[2007/08/31]

世界初、長周期地震に対応した
エレベータ地震時管制運転システムを開発

  • 世界初の長周期地震時管制運転を実施
  • ロープの揺れをリアルタイムに解析
  • 当社の保有する制震技術を活用

 鹿島(社長:中村満義)は、超高層ビルで発生している長周期地震によるエレベータロープの引っ掛かり事故によるエレベータの停止を未然に防ぐ、リアルタイム制御を利用したエレベータ地震時管制運転システムを開発しました。
 これは、建物内に設置した地震計で、長周期地震の発生時に入力加速度を計測し、エレベータロープの揺れをリアルタイムに解析して正確に推測し、ロープの揺れが過大な場合にはロープの揺れが一定以下に収まるまでエレベータの運転停止を継続するシステムです。
 当社では先月竣工した新本社ビルをはじめ、既に4件の当社設計・施工の高層建物に本システムを導入しています。

長周期地震対応 エレベータ地震時管制システム概念図
図-1 長周期地震対応 エレベータ地震時管制システム概念図

開発の背景

 ここ数年のエレベータに関する事故のほとんどは、地震による揺れは小さいものの、ゆっくりした揺れが長時間継続する長周期地震動により、もともとゆっくりした揺れに対して比較的揺れやすい超高層ビルのエレベータロープが共振し、大きく揺れて損傷することが原因です。現行のエレベータに備わる地震時管制運転装置により、地震時には一旦、エレベータが停止します。ただ、その停止時間は1分程度と限られており、長周期地震動により揺られたロープは、その後もさらに揺れ続ける場合があります。そこでエレベータの運転が再開された場合には、ロープが激しく揺れている最中にエレベータが動くことになり、エレベータロープが昇降路内の突出物に引っ掛かる可能性が高まり、破断等の損傷を受ける恐れがあります。

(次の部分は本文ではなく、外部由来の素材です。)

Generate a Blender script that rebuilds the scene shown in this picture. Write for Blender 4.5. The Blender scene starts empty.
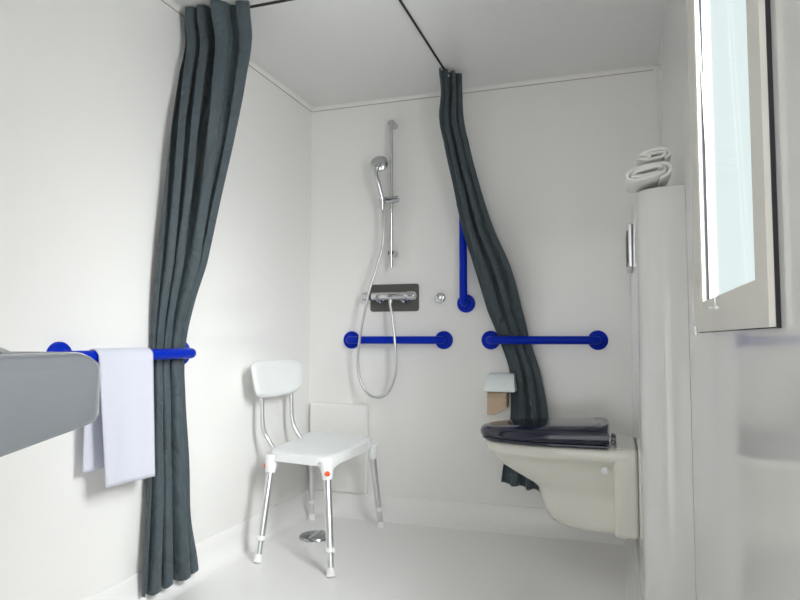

十勝沖地震での建物とロープ揺れ解析例 十勝沖地震(2003年9月)では札幌市内の超高層建物において多くのエレベータの事故が発生。この折に近辺で観測された地震波を使って札幌市内の40階建ての建物とエレベータロープの変位を解析した結果、地震検知で一旦停止したエレベータが通常運転に復帰する60秒後においてもロープは1m以上の揺れ幅となっていることが判明。
図-2 十勝沖地震での建物とロープ揺れ解析例

 一般的に行なわれている地震時管制運転では、長周期地震動のような、入力加速度が小さく、建物の応答加速度も小さい地震においては、エレベータに影響を及ぼす地震とは感知できずにエレベータを停止できません。しかし、長周期地震動によって建物が共振して揺れだすと、その揺れに共振したロープの揺れが次第に大きくなっていきます。また、このロープの揺れは建物の揺れによって引き起こされているため、これを知るためには、建物の揺れを知ることも必要です。当社では、超高層建物の地震動解析技術を有しており、また、この解析をリアルタイムで行なうための技術として世界でも当社だけが有するアクティブ制震で培われたリアルタイム制御技術を応用することが出来たため、本システムを開発し、実用化することに至ったものです。

システムの概要

 当社では2003年から地震時における建物とエレベータロープの変位に関する調査と解析を続け、長周期地震時におけるエレベータロープの揺れをリアルタイムで正確に推測する手法を開発し、エレベータの運行を制御するシステムをこの度開発しました。
 このシステムでは、まず、建物に設置した地震計により地震時の入力加速度を計測します。次に、予め入力しておいた建物固有の構造解析基礎データ、及びエレベータロープの振動データをもとに、リアルタイムにエレベータロープの振動解析を行います。解析の結果、ロープの揺れ幅が過大な場合には現行のエレベータ地震時管制に移行させエレベータの運転を休止し、ロープの揺れが安全値以内に収束した後に運転を復旧させるものです。

長周期地震対応エレベータ地震時管制運転フロー
図-3 長周期地震対応エレベータ地震時管制運転フロー

 他社では振り子式揺れ検知器やスペクトル解析を利用して長周期地震動を検知し、エレベータ等の制御に利用しているシステムもありますが、建物に設置された地震計からの入力加速度の計測値を基に、リアルタイムでロープ振動解析を行い、制御する方法は世界初のシステムです。
 なお、本システムはエレベータメーカーの制御とは別系統のシステムであるため、複数の異なるメーカーのエレベータにも適用できます。また既存建物についても、建物やロープの基礎データが取得でき、現行の地震時管制運転システムが導入されているエレベータであれば、適用することが可能です。

今後の展望

 本システムに加えて、10月から実施される緊急地震速報や、当社が開発したRDMS
(リアルタイム防災システム)を組み合わせることにより、地震後の建物の機能回復を適切に行なうことが可能となります。
 鹿島は本システムを自社設計・施工の超高層ビルに採用していく他、当社が施工した既存の超高層ビルにも採用を薦める予定です。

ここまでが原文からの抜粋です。